João Pernambuco, com suas
mãos de pedreiro e unhas compridas, criou o estilo duro, com os
dedos pressionando fortemente
as cordas, trazendo os sons que
vinham das profundezas da cultura ibérica. Alguns anos depois,
o violão brasileiro sofreria a segunda revolução, com Aníbal Augusto Sardinha, o Garoto, trazendo um estilo mais leve, jazzístico,
mistura de influências de Debussy e do guitarrista cigano
Django Reinhardt.
A grande influência pós-anos 30
é de Reinhardt que molda toda
uma escola de guitarra de jazz.
Garoto vai beber nessa água
quando escolhe a palheta e em
Debussy quando toca com a ponta dos dedos, puxando as cordas
sem utilizar as unhas. Baden Powell é a síntese aprimorada de
ambos. Surge como filho dileto do
choro, tendo como professor
Meira. Com 14 anos, conviveu
com o grupo de violonistas da rádio Nacional Garoto, Zé Menezes,
Bola Sete. Depois, com Vinicius, é
o grande responsável pela transição da bossa nova que já encerrava o ciclo barquinho-mar-areia
-para o período que se convencionou chamar de MPB.

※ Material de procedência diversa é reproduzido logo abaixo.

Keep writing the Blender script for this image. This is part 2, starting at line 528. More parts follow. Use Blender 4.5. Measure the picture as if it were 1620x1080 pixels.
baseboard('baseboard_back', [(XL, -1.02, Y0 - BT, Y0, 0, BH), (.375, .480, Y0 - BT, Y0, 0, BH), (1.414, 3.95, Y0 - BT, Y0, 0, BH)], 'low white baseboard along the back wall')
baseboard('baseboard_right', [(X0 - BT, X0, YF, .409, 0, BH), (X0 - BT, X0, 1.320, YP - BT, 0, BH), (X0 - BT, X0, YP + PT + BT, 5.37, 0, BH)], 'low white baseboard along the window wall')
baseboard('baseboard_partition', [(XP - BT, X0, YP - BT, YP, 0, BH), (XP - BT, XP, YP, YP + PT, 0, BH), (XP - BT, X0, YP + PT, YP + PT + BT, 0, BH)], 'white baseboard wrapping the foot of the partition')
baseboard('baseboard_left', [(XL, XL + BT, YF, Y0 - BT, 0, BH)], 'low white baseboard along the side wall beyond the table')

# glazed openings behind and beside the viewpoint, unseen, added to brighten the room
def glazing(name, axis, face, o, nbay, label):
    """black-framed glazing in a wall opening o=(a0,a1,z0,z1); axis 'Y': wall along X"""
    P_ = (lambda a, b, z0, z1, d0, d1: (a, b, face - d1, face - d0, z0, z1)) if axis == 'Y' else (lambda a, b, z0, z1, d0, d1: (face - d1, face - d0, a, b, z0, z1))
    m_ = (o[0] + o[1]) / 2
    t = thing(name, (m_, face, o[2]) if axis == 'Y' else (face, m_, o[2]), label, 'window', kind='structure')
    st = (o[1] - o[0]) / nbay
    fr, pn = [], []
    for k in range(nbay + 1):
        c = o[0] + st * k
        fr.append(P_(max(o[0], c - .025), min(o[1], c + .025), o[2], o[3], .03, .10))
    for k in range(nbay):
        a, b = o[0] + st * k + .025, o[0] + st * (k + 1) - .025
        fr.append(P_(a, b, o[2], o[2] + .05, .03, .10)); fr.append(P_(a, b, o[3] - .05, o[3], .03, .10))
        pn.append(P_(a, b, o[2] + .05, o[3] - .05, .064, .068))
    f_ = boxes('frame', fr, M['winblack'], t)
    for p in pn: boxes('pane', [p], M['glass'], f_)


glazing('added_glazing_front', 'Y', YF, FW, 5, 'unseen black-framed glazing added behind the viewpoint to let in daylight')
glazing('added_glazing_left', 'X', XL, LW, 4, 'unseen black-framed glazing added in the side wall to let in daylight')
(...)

Esgotado o ciclo dos festivais e o
espaço aberto pela televisão, ruma para a Europa. Nos anos 70,
sua carreira atinge o auge. Passa a
se apresentar nas principais praças do mundo, consagrando um
estilo de violão inigualável. Consegue juntar o choro ao jazz,
criando um estilo marcante e único. O modo de tocar de Baden
contagiou todo o mundo violonístico da época. Do consagradíssimo Charles Bird a violonistas de
menor expressão, todos queriam
ser e tocar como Baden. Sua capacidade de improvisar, de puxar
acordes, e, ao mesmo tempo, de
tirar interpretações seresteiras,
seu estilo de composição trazendo elementos africanos, tudo contribuiu para transformá-lo na
maior expressão do violão do século. Vá lá, tem Django, mas sou
mais Baden. Em 1974, em uma
apresentação no Olympia, de Paris, chega ao seu auge. Nunca o século 20 ouviu ou ouviria algo que
sequer passasse perto, com exceção dos recitais de Django e de
Oscar Aleman no Hot Club.
Enquanto brilhava na Europa,
deixava plantadas no Brasil as sementes da terceira onda de violão
brasileira depois da onda Pernambuco e da onda Garoto. Dessas sementes, brotam Marcus Pereira e Raphael Rabello, enquanto
que Paulo Belinnati e Ulisses Rocha vão se inspirar em Garoto.
Mas nenhum deles logrou atingir o gênio de Baden, seu virtuosismo, sua sensibilidade, o talento
gigantesco abrigado em uma
compleição franzina, debilitada
por muitos anos de bebida.
Mortes dão ensejo a superestimar as virtudes do morto. Não é o
caso de Baden. O Brasil efetivamente perdeu um de seus maiores músicos de todos os tempos e,
depois de Tom Jobim, o músico
popular que levou mais longe a
inigualável arte musical brasileira.